アルカトラズからの脱出
誰ひとりとして脱獄に成功したことのない刑務所―――アルカトラズ島。ここに一人の囚人が送り込まれた。彼の名はフランク・モーリス。所内で以前、別の刑務所で一緒だったアングリン兄弟と彼は脱獄計画の実行を決める……。あの『ダーティハリー』の名コンビ、ドン・シーゲル監督=クリント・イーストウッドが放つ、873日をかけた脱出作戦を事実に基づいて描く脱獄映画の秀作。
「アルカトラズからの脱出」を監督したドン・シーゲルは、この映画を撮る25年前に、実際にアルカトラズ刑務所を取材したそうです。 もちろん、この映画のためではなく、その頃、彼は「第十一号監房の暴動」という映画を撮っていたからなんですね。 サンクエンティンやフォルサムといった悪名高い刑務所も同じ時期に訪れ、なんとも憂鬱な気分にさせられたそうです。 この「アルカトラズからの脱出」は、1960年に起こった実際の事件を下敷きにしています。 当時、この島からの脱出は不可能とされていました。 警備が厳しく、海流が速く、水温が低いという三条件が揃っていたからです。 その刑務所に、クリント・イーストウッド扮するフランク・モリスという犯罪者が移送されて来ます。 ドン・シーゲル監督は、例によって、彼の素性や背後関係を明かしません。 モリスが脱獄の名人であり、それだからこそ、この島へ送られてきたという事実にのみ照明を当てるのです。 あとは刑務所内部の描写です。

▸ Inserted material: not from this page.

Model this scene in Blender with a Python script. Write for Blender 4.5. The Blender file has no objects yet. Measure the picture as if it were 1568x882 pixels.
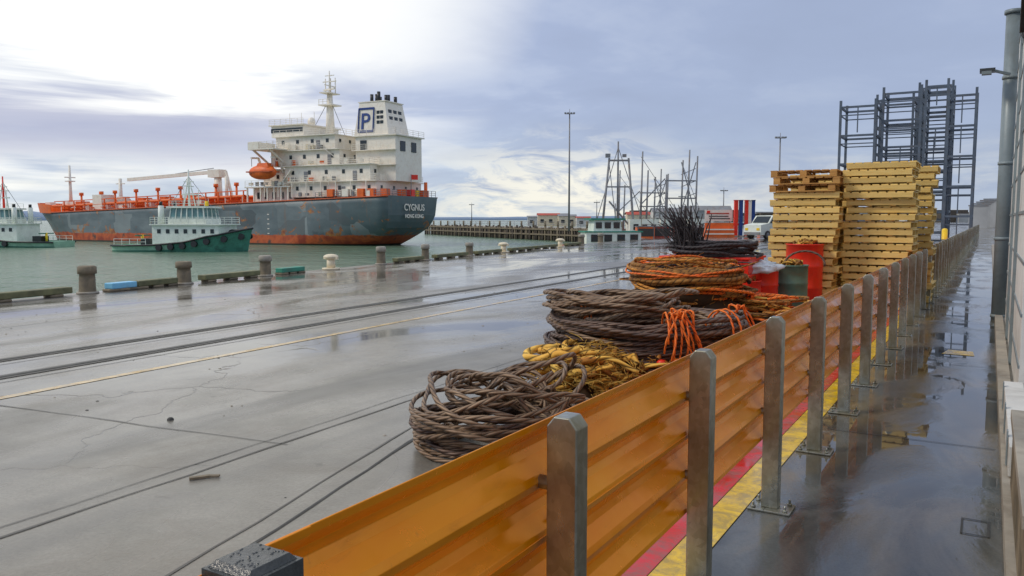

果たして、どんな囚人がいるのか? パトリック・マクグーハン扮する所長は、どんな性格なのか? 刑務所はどうやって囚人の人格を破壊するのか? 道具の調達はどうやって行なうのか? --------。 ドン・シーゲル監督は、実に無駄なく、こうした細部を語っていきます。 その語りに従えば、観ている私は、モリスの内部に導かれていきます。 と言うより、モリスとともに、脱獄のプランを真剣に練り始めるんですね。 誰を味方につけるか。時期はいつを選ぶか。監視の目はどう欺くか。 相棒選びだけは、やや説得力を欠きますが、他は文句なしに渋い。 ドン・シーゲル監督とクリント・イーストウッドの名コンビは、コンビを組むのは、この作品が最後となりましたが、隠れた佳作だと思いますね。